## Task prompt:
Can you reproduce the data beneath, keeping every line exact?

## Supplied information:
--

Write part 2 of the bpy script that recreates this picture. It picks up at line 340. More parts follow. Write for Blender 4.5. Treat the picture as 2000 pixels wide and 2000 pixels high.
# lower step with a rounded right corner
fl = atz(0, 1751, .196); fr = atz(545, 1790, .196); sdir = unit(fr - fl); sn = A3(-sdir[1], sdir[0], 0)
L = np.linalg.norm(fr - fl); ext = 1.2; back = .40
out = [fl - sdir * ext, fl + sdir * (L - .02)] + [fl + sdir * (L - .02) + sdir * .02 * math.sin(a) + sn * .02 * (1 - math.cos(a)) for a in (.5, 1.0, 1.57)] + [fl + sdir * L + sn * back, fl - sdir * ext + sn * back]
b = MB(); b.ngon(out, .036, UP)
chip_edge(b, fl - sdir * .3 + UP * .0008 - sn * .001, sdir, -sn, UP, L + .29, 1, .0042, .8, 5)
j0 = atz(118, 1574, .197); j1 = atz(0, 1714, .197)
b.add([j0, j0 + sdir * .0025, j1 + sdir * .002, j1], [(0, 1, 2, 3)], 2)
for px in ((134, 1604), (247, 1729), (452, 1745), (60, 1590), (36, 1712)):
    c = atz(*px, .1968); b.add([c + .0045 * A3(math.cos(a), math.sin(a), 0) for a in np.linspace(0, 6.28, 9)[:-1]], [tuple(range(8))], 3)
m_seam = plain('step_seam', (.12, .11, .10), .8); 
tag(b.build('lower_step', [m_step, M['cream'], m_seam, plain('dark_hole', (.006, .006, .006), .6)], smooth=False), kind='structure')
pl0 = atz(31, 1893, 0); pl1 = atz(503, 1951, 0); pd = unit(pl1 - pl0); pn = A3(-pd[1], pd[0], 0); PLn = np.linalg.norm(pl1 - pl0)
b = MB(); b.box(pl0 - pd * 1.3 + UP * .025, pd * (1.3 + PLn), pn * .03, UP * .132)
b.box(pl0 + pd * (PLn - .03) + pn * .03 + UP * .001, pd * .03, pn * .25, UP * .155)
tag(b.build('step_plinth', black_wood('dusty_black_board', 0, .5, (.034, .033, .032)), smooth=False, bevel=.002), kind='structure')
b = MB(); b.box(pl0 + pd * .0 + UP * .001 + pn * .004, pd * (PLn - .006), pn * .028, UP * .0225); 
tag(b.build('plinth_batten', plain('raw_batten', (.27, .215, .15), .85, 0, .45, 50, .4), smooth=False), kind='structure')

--

## Output for this exercise:
Write part 2 of the bpy script that recreates this picture. It picks up at line 340. More parts follow. Write for Blender 4.5. Treat the picture as 2000 pixels wide and 2000 pixels high.
# lower step with a rounded right corner
fl = atz(0, 1751, .196); fr = atz(545, 1790, .196); sdir = unit(fr - fl); sn = A3(-sdir[1], sdir[0], 0)
L = np.linalg.norm(fr - fl); ext = 1.2; back = .40
out = [fl - sdir * ext, fl + sdir * (L - .02)] + [fl + sdir * (L - .02) + sdir * .02 * math.sin(a) + sn * .02 * (1 - math.cos(a)) for a in (.5, 1.0, 1.57)] + [fl + sdir * L + sn * back, fl - sdir * ext + sn * back]
b = MB(); b.ngon(out, .036, UP)
chip_edge(b, fl - sdir * .3 + UP * .0008 - sn * .001, sdir, -sn, UP, L + .29, 1, .0042, .8, 5)
j0 = atz(118, 1574, .197); j1 = atz(0, 1714, .197)
b.add([j0, j0 + sdir * .0025, j1 + sdir * .002, j1], [(0, 1, 2, 3)], 2)
for px in ((134, 1604), (247, 1729), (452, 1745), (60, 1590), (36, 1712)):
    c = atz(*px, .1968); b.add([c + .0045 * A3(math.cos(a), math.sin(a), 0) for a in np.linspace(0, 6.28, 9)[:-1]], [tuple(range(8))], 3)
m_seam = plain('step_seam', (.12, .11, .10), .8); 
tag(b.build('lower_step', [m_step, M['cream'], m_seam, plain('dark_hole', (.006, .006, .006), .6)], smooth=False), kind='structure')
pl0 = atz(31, 1893, 0); pl1 = atz(503, 1951, 0); pd = unit(pl1 - pl0); pn = A3(-pd[1], pd[0], 0); PLn = np.linalg.norm(pl1 - pl0)
b = MB(); b.box(pl0 - pd * 1.3 + UP * .025, pd * (1.3 + PLn), pn * .03, UP * .132)
b.box(pl0 + pd * (PLn - .03) + pn * .03 + UP * .001, pd * .03, pn * .25, UP * .155)
tag(b.build('step_plinth', black_wood('dusty_black_board', 0, .5, (.034, .033, .032)), smooth=False, bevel=.002), kind='structure')
b = MB(); b.box(pl0 + pd * .0 + UP * .001 + pn * .004, pd * (PLn - .006), pn * .028, UP * .0225); 
tag(b.build('plinth_batten', plain('raw_batten', (.27, .215, .15), .85, 0, .45, 50, .4), smooth=False), kind='structure')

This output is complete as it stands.